After Losing His Job, This Man Cashed His Final Paycheck — And Then Gave Away Every Cent

"Look for what you can give and what you can do… if that moment can come, that's a really beautiful thing."

When many people lose their job, they immediately save everything they have, plagued with worry about how they're going to survive without a steady source of income. Tim Owens is not one of those people.

Instead, he's the kind of person who cashes his final paycheck — and then gives it all away. "I was in my truck, and I had literally the last check in hand," he told A Plus. While waiting at a stop light, he asked himself a series of questions he didn't have any answers to: "Okay, what next? What do I do? Who do I call?" Having worked as a film director in the same company "for quite a few years," he was suddenly at a loss. 

That was when he saw a homeless man sitting at the intersection. "Immediately [I] just became overwhelmed with what I do have. I realized, you know... I'm in an air-conditioned car, and I was driving home with a roof over my head, food in the pantry, a wife and kids at home," he explained. "...Inspired by that gentleman sitting there, I realized how much I really have and that things are gonna be okay. And so, in that moment… I saw this check sitting here, and I had this crazy idea of, 'What if I just gave this away to people that did need it?'"

With his wife's encouragement and some help from a makeup artist friend, a week later, Owens stood on that same street corner, handing out every cent of his last paycheck to strangers, $50 at a time. 



"Once I was out there, I kind of felt... it was many, many, many experiences," Owens explained. "I felt really alone like, 'Oh my gosh, this is weird. This is hard to be out there.' The way people look at you, the way people interact with you when they think you're a homeless person was an experience all in and of itself."

It was far from the only experience that would impact Owens that day — and every day since.

He considers his "greatest experience" from the social experiment two-fold. The first: A man, featured in the film, sitting in a work truck refused to take Owens' money. "Finally after begging him into taking the money, he explained to me that he just, you know, paid his bills, and he didn't know what to do," he said. "And that, to me, was a really huge moment." The other was a gentleman "who really got the whole concept right there on the spot" and told Owens, "No, you know what? There's a guy right there in that car, go give it to him."

"For him to get the whole point of all of this in that moment was really impactful for me," Owens said.

That was three years ago. 

Only now has the world been made aware of Owens' selfless act in his short documentary, Being Human. "I wanted to keep the moment really pure because I know people do this.
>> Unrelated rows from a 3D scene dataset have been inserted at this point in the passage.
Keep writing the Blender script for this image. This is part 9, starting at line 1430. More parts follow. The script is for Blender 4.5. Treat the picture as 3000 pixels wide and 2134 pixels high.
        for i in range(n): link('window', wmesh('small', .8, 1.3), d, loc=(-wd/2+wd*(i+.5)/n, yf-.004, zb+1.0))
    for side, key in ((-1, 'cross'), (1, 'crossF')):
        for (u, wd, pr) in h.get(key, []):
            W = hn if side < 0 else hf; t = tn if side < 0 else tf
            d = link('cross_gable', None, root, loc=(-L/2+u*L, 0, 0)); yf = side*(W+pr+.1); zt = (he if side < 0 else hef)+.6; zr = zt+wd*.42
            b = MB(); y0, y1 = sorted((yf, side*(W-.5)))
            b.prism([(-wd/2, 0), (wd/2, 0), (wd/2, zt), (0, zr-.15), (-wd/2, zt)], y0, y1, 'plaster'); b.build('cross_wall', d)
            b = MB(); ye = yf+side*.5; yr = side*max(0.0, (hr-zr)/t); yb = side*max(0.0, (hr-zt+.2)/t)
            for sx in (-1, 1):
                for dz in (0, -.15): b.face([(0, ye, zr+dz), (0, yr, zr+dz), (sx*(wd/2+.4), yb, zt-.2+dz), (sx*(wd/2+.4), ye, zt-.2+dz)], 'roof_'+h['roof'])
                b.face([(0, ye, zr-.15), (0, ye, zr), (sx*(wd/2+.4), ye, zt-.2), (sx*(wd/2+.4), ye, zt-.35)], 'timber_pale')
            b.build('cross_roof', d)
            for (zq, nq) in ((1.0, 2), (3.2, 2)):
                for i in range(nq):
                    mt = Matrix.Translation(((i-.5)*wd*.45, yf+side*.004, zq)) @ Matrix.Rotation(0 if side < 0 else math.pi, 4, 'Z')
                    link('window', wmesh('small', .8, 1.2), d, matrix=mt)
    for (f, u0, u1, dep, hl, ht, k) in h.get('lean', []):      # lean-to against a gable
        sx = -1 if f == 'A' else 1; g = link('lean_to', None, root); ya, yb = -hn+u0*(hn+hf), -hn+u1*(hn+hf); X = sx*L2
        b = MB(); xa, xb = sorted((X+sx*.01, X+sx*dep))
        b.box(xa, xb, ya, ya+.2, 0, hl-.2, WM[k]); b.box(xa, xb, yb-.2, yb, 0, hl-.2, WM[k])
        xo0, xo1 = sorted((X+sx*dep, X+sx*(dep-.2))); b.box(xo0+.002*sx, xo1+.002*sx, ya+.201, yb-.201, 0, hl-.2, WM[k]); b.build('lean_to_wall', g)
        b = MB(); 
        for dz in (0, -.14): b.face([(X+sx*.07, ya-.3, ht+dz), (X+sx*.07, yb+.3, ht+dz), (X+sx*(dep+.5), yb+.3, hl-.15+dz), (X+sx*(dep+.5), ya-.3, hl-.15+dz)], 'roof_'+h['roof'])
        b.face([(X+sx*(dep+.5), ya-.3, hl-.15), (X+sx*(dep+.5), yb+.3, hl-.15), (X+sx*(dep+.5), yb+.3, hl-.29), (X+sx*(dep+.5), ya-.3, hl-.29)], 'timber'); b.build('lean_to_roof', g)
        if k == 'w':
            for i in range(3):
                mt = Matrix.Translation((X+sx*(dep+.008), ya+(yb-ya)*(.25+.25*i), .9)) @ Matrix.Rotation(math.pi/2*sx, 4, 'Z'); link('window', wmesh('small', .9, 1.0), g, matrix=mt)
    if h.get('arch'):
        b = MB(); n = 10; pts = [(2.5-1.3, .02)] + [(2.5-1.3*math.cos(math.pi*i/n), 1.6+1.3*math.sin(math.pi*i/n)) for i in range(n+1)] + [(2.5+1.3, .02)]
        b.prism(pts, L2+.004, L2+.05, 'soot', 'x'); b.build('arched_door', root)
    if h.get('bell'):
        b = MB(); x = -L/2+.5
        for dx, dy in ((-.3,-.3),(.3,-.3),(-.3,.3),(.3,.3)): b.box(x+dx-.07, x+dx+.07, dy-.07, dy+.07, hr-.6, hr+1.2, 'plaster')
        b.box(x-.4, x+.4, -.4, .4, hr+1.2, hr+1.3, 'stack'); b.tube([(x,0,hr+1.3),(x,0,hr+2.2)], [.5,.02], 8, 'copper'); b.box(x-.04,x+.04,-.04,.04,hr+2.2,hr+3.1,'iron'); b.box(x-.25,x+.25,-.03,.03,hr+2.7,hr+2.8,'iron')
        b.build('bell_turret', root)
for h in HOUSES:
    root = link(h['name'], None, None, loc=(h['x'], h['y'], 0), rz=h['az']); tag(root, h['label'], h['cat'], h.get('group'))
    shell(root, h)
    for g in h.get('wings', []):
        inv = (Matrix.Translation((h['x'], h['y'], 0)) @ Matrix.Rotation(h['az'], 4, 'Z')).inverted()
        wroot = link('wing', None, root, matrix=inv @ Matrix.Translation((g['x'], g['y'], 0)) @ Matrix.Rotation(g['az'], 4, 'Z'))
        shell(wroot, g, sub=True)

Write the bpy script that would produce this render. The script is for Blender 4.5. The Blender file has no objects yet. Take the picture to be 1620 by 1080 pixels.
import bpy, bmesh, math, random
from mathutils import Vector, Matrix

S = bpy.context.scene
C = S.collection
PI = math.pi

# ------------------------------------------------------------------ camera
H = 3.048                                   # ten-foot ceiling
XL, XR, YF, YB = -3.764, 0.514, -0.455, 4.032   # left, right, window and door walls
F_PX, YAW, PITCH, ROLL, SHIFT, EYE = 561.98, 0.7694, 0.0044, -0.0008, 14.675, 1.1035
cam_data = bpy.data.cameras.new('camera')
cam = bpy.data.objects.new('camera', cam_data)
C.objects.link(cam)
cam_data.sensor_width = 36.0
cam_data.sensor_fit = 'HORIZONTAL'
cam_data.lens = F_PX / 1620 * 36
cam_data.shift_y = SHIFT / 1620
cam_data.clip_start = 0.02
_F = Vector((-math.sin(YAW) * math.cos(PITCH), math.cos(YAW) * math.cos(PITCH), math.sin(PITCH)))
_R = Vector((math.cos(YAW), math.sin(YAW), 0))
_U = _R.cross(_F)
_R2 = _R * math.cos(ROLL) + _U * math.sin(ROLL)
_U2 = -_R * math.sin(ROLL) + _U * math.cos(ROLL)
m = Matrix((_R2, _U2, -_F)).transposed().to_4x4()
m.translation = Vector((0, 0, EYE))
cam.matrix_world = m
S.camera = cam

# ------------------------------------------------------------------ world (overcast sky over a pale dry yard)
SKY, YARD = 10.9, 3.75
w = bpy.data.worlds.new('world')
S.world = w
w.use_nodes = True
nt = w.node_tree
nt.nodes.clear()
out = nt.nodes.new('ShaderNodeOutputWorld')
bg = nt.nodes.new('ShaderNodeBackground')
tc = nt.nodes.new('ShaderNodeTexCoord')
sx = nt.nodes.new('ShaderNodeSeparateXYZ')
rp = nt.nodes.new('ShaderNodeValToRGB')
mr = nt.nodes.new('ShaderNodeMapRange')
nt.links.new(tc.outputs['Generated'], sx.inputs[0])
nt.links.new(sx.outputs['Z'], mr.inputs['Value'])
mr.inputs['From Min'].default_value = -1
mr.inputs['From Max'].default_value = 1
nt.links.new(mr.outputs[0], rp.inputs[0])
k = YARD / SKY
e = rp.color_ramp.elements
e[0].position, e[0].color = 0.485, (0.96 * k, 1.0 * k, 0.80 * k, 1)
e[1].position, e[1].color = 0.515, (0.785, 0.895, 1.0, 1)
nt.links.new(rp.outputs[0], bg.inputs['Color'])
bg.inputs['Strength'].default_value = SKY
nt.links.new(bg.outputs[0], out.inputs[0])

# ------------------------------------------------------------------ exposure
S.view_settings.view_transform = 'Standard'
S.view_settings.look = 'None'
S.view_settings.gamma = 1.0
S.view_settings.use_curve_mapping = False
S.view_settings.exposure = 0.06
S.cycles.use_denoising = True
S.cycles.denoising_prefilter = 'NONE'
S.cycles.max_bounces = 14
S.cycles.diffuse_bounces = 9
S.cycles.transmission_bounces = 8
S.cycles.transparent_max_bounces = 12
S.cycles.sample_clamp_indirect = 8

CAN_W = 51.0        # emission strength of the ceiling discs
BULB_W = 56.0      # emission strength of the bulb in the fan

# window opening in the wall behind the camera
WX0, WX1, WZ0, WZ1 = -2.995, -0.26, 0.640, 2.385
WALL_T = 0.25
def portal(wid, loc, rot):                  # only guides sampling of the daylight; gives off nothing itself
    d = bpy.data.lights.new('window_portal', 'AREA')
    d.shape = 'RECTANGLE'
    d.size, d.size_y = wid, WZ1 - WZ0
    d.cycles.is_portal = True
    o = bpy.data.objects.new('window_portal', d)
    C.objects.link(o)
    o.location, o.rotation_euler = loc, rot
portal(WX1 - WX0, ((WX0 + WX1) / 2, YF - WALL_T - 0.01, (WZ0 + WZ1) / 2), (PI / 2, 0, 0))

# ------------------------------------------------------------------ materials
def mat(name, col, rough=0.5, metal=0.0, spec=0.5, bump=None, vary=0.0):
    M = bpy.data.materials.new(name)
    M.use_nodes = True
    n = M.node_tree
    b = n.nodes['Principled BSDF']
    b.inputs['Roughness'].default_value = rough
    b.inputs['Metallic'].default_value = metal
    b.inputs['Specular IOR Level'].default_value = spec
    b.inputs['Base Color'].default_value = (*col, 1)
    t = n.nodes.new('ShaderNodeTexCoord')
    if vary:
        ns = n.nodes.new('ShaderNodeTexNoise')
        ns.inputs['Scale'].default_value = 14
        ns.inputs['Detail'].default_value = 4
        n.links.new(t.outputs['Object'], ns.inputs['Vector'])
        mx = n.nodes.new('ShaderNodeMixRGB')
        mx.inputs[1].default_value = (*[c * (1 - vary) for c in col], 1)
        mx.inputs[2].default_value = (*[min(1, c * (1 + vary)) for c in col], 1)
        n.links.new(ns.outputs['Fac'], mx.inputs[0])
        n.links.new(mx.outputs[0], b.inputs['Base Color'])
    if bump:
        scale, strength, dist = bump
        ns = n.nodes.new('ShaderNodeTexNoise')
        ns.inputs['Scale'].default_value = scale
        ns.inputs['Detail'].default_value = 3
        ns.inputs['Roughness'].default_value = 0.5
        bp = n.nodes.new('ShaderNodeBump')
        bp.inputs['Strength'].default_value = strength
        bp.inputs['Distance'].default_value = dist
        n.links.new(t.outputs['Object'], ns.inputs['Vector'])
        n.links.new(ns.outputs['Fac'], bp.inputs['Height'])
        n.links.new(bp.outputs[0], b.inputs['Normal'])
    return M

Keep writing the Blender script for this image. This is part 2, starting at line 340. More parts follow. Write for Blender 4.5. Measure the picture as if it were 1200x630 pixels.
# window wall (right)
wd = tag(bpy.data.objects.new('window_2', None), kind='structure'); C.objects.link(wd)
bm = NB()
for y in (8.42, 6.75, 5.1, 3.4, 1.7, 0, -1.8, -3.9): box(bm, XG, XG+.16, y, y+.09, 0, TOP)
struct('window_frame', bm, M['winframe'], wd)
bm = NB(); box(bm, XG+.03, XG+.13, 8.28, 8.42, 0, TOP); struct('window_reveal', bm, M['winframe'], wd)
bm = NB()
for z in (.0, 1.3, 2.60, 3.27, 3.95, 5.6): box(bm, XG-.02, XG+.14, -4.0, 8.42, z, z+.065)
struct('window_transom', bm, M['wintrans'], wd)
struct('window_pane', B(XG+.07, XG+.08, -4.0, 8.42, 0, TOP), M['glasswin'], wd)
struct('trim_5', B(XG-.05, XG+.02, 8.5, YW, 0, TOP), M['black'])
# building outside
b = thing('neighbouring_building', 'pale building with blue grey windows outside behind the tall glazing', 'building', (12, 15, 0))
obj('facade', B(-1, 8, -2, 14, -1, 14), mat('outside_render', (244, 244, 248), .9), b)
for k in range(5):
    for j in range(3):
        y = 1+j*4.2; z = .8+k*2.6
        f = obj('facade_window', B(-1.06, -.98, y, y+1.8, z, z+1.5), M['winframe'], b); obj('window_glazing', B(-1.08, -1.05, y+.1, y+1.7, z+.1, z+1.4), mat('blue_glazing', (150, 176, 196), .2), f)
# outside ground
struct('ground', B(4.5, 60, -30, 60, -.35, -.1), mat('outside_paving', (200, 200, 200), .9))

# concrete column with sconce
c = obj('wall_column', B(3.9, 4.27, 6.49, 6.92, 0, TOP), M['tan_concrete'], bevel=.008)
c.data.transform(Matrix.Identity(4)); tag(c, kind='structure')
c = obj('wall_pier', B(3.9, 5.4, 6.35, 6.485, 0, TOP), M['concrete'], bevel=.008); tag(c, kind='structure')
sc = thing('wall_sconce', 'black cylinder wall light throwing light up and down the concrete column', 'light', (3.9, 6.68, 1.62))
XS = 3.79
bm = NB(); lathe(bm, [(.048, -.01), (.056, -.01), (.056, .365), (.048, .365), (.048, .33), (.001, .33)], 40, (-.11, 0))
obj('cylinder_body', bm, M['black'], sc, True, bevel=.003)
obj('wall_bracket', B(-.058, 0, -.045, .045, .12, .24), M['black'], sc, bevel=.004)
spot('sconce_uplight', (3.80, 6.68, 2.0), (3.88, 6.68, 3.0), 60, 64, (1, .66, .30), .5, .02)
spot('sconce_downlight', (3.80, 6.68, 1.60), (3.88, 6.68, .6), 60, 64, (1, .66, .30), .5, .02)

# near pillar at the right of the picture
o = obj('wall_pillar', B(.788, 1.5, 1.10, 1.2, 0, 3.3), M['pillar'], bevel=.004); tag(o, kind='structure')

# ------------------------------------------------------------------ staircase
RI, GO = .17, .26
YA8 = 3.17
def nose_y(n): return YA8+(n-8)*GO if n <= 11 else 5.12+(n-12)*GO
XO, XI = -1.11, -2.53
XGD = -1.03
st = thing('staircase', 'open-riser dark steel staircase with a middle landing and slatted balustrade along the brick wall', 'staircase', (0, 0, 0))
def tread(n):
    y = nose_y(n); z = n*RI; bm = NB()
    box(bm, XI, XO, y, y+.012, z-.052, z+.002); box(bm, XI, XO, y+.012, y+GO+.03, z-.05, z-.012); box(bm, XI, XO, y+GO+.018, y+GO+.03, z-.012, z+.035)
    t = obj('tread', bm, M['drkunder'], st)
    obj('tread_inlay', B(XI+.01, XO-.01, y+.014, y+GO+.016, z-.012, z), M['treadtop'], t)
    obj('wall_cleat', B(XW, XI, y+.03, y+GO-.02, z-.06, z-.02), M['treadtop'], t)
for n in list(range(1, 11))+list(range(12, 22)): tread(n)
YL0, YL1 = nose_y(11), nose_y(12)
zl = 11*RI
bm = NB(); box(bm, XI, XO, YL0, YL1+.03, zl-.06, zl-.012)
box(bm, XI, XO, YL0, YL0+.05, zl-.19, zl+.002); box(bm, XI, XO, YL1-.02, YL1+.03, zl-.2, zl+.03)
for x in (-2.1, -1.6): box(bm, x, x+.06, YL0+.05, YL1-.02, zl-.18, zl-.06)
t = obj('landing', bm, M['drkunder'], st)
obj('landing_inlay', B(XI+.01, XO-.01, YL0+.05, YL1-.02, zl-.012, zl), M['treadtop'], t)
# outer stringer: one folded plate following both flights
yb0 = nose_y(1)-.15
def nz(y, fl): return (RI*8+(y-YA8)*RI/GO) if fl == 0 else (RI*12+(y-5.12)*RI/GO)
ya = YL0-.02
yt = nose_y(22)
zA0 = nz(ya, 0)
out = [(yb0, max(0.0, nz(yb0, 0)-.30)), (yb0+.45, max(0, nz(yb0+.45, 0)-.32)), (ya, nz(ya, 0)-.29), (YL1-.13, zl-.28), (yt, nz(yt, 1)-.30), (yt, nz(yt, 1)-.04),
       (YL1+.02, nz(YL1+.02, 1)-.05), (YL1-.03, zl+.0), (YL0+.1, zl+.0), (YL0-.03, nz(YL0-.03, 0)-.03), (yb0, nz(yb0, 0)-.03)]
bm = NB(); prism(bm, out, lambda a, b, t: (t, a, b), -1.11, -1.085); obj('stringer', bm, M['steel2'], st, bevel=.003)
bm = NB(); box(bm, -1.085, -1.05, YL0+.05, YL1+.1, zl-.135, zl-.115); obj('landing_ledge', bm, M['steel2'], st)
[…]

I know people give things away and do that, and I really didn't want it to be perceived as like some type of self-gratification…" he said. "I wanted to capture that moment so I knew if I was back in this place again, I wanted to have the right perspective because it felt very rare." 

The sole reason Owens even made a video of the experience was for himself. Over time, he began sharing it with close family and friends in normal conversation. Their reactions not only surprised Owens, but eventually compelled him to "give this away… tell this story." After shooting the additional interview part of the video just a few weeks ago, he edited that and the raw footage together, publishing the final product to YouTube on April 3. The next day, Humankind shared a shortened version of the documentary, which received more than one million views. "It's overwhelming, the response," Owens said. "Everyone's response to it is just really cool." 

With such a positive and powerful response already, it's encouraged and inspired Owens to pursue kindness "on a bigger platform." Using his talent and tools in television and films, he "would love to create something bigger." 

He's already aiming to do so through a new initiative, "Be Kind With Us," a GoFundMe page with the goal of raising $20,000 "to create the first episode of our new docu-series" focused "on finding good kind people who just need a little kindness in their lives." While the page has only raised a small fraction of that goal, that's because Owens, staying true to his intentions of keeping the experience "in its purest form possible," has purposefully shied away from publicizing the fundraising page. 

"I would love to create this ongoing experience and help people in ways that I can't do by myself…" Owens said. "To continue this type of impact just would be really fulfilling, I think, on a humanitarian level."

Owens hopes his film encourages everyone "as people" — as humans, one might say — to "look for what you can give and what you can do… if that moment can come, that's a really beautiful thing."